>> Begin Collected data
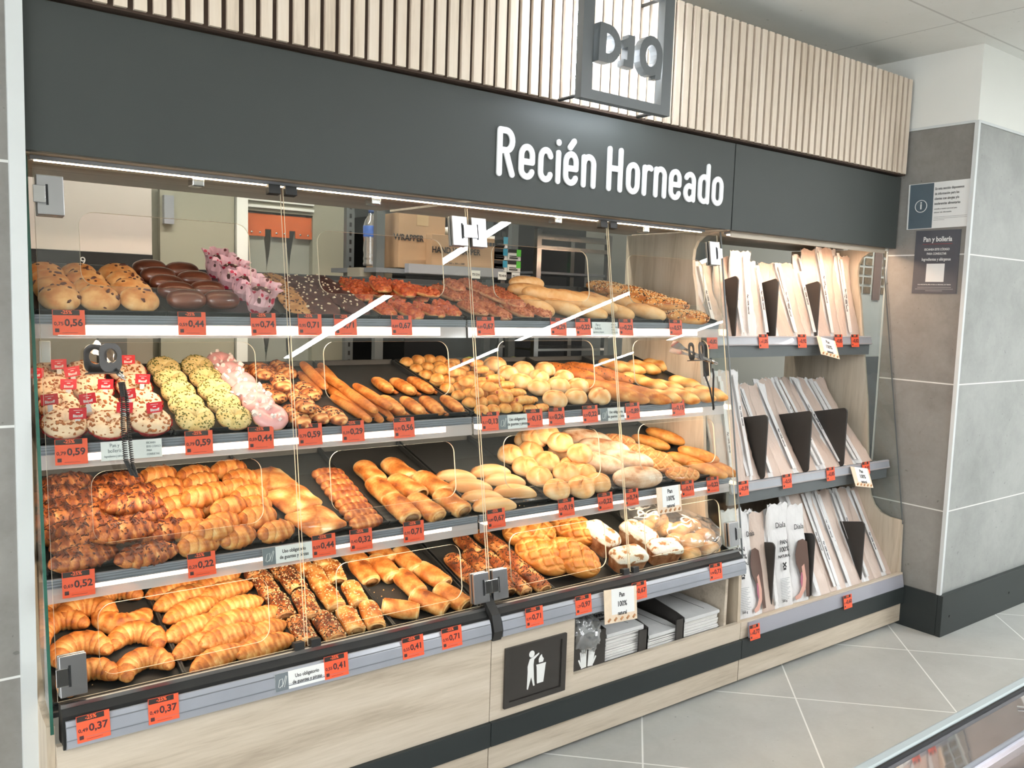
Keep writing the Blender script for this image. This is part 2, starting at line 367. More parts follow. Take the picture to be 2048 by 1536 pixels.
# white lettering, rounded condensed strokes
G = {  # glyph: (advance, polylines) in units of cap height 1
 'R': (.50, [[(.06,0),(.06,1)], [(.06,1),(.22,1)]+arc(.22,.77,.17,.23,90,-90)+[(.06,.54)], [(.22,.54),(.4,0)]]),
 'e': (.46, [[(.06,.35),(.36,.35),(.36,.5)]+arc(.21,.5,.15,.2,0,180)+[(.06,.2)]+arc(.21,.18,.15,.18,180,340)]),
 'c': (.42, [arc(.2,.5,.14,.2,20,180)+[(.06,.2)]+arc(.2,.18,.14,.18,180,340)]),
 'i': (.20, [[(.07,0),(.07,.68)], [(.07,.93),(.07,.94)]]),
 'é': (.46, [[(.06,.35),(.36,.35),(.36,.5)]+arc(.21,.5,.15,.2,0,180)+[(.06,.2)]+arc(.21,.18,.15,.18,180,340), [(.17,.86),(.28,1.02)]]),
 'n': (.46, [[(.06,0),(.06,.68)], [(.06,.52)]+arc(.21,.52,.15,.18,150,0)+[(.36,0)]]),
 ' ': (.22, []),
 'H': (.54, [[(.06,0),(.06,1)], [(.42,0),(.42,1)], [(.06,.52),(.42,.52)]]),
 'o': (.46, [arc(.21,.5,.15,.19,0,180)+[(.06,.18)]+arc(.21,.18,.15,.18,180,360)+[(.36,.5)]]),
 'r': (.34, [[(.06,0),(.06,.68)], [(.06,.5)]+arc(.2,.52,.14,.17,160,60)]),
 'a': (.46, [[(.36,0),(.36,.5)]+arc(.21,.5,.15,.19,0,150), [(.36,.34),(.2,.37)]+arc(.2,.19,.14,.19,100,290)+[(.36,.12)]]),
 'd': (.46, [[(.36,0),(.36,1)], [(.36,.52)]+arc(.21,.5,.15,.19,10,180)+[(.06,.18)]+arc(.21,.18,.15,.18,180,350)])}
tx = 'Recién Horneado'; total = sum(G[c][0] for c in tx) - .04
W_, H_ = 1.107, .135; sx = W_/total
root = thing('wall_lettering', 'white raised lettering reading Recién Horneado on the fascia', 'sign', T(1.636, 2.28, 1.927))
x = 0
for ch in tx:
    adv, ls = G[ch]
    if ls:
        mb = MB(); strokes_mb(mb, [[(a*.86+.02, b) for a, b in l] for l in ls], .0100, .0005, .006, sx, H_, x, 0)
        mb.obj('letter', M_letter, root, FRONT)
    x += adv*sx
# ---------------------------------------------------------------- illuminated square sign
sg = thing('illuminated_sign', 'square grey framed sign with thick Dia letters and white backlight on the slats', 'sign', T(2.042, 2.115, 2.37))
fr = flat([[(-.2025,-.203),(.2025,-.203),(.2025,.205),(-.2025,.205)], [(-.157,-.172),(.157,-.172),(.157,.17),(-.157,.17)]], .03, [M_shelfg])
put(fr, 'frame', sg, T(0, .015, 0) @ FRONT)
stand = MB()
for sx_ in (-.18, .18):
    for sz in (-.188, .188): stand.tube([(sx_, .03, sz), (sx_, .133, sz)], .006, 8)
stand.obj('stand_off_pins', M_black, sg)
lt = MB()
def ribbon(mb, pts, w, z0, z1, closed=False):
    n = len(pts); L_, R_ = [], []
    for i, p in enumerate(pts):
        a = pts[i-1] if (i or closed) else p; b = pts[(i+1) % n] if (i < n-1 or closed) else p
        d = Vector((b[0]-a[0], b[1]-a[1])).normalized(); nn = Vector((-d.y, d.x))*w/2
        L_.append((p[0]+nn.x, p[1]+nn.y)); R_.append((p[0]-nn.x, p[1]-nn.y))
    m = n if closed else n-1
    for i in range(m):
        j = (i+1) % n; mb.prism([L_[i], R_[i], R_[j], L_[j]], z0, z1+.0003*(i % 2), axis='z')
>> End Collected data
Leave the pictures out and copy the rest of the data exactly.

* **Solution to the exercise**:
Keep writing the Blender script for this image. This is part 2, starting at line 367. More parts follow. Take the picture to be 2048 by 1536 pixels.
# white lettering, rounded condensed strokes
G = {  # glyph: (advance, polylines) in units of cap height 1
 'R': (.50, [[(.06,0),(.06,1)], [(.06,1),(.22,1)]+arc(.22,.77,.17,.23,90,-90)+[(.06,.54)], [(.22,.54),(.4,0)]]),
 'e': (.46, [[(.06,.35),(.36,.35),(.36,.5)]+arc(.21,.5,.15,.2,0,180)+[(.06,.2)]+arc(.21,.18,.15,.18,180,340)]),
 'c': (.42, [arc(.2,.5,.14,.2,20,180)+[(.06,.2)]+arc(.2,.18,.14,.18,180,340)]),
 'i': (.20, [[(.07,0),(.07,.68)], [(.07,.93),(.07,.94)]]),
 'é': (.46, [[(.06,.35),(.36,.35),(.36,.5)]+arc(.21,.5,.15,.2,0,180)+[(.06,.2)]+arc(.21,.18,.15,.18,180,340), [(.17,.86),(.28,1.02)]]),
 'n': (.46, [[(.06,0),(.06,.68)], [(.06,.52)]+arc(.21,.52,.15,.18,150,0)+[(.36,0)]]),
 ' ': (.22, []),
 'H': (.54, [[(.06,0),(.06,1)], [(.42,0),(.42,1)], [(.06,.52),(.42,.52)]]),
 'o': (.46, [arc(.21,.5,.15,.19,0,180)+[(.06,.18)]+arc(.21,.18,.15,.18,180,360)+[(.36,.5)]]),
 'r': (.34, [[(.06,0),(.06,.68)], [(.06,.5)]+arc(.2,.52,.14,.17,160,60)]),
 'a': (.46, [[(.36,0),(.36,.5)]+arc(.21,.5,.15,.19,0,150), [(.36,.34),(.2,.37)]+arc(.2,.19,.14,.19,100,290)+[(.36,.12)]]),
 'd': (.46, [[(.36,0),(.36,1)], [(.36,.52)]+arc(.21,.5,.15,.19,10,180)+[(.06,.18)]+arc(.21,.18,.15,.18,180,350)])}
tx = 'Recién Horneado'; total = sum(G[c][0] for c in tx) - .04
W_, H_ = 1.107, .135; sx = W_/total
root = thing('wall_lettering', 'white raised lettering reading Recién Horneado on the fascia', 'sign', T(1.636, 2.28, 1.927))
x = 0
for ch in tx:
    adv, ls = G[ch]
    if ls:
        mb = MB(); strokes_mb(mb, [[(a*.86+.02, b) for a, b in l] for l in ls], .0100, .0005, .006, sx, H_, x, 0)
        mb.obj('letter', M_letter, root, FRONT)
    x += adv*sx
# ---------------------------------------------------------------- illuminated square sign
sg = thing('illuminated_sign', 'square grey framed sign with thick Dia letters and white backlight on the slats', 'sign', T(2.042, 2.115, 2.37))
fr = flat([[(-.2025,-.203),(.2025,-.203),(.2025,.205),(-.2025,.205)], [(-.157,-.172),(.157,-.172),(.157,.17),(-.157,.17)]], .03, [M_shelfg])
put(fr, 'frame', sg, T(0, .015, 0) @ FRONT)
stand = MB()
for sx_ in (-.18, .18):
    for sz in (-.188, .188): stand.tube([(sx_, .03, sz), (sx_, .133, sz)], .006, 8)
stand.obj('stand_off_pins', M_black, sg)
lt = MB()
def ribbon(mb, pts, w, z0, z1, closed=False):
    n = len(pts); L_, R_ = [], []
    for i, p in enumerate(pts):
        a = pts[i-1] if (i or closed) else p; b = pts[(i+1) % n] if (i < n-1 or closed) else p
        d = Vector((b[0]-a[0], b[1]-a[1])).normalized(); nn = Vector((-d.y, d.x))*w/2
        L_.append((p[0]+nn.x, p[1]+nn.y)); R_.append((p[0]-nn.x, p[1]-nn.y))
    m = n if closed else n-1
    for i in range(m):
        j = (i+1) % n; mb.prism([L_[i], R_[i], R_[j], L_[j]], z0, z1+.0003*(i % 2), axis='z')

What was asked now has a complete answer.